The woman’s club also hosted annual patriotic lectures and observed Flag Day. According to a 1908 issue of the Portsmouth Daily Herald, the Buell myth was still alive and well. The annual banquet celebrated “the deeds of the heroes and heroines of the Revolution.” Special attention was paid to “the gallant Paul Jones and to the girls of Portsmouth’s historic quilting party who made the flag of the Ranger and the Bonhomme Richard.” Somehow the legend had expanded to include two warships captained by Jones.

Neither Anna de Koven’s buzzkill 1906 article in the New York Times, nor her revelatory 1913 book seems to have dampened the spirit of Portsmouth patriots. In 1913, the Helen Seavey Quilting Party attached a plaque to the aging 1758 mansion at the corner of Middle and State streets. This was the house, according to local legend, where Capt. Jones had twice boarded with widow Sarah Purcell while fitting out the warships Ranger and America, built at Kittery by the patriot John Langdon.

Plaque on the side of the John Paul Jones House Museum to (Author photo)

In 1917, the Portsmouth Historical Society was founded in order to save that building when it was scheduled for demolition. Today, the iconic yellow John Paul Jones House Museum and its colonial walled garden survive and thrive. The historic marker is still attached to the house, just inside the wooden gate across from Discover Portsmouth. Did Buell and his fake quilting party save the John Paul Jones House from destruction?

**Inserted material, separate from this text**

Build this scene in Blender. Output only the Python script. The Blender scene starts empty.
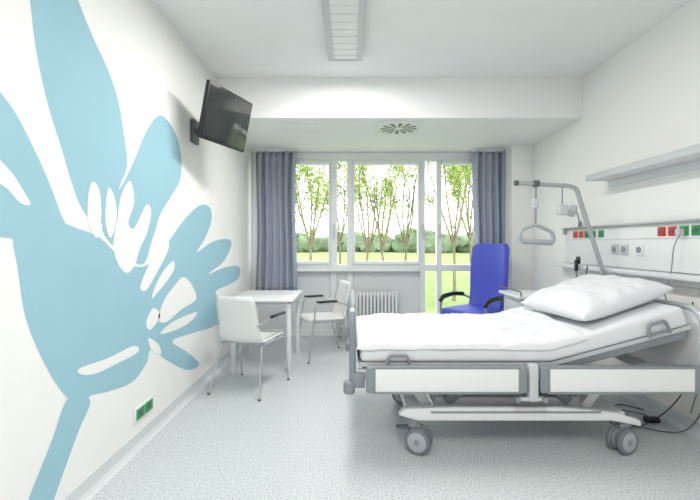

“It is hard to estimate the effect of the dead hand on the writing of history,” critic Milton Hamilton wrote half a century ago. A colonial scholar from New York, Hamilton wrote in detail about the damage the “fraudulent historian” Augustus Buell had done. Should all libraries, Hamilton wondered, be required to brand Buell’s books with the Latin phrase “cave mendacem” – beware of evil? Too late, modern historians have noted, since Buell’s digitized books, rich with both exciting details and false information, are now available as free downloads on the internet, forever to be rediscovered and recycled.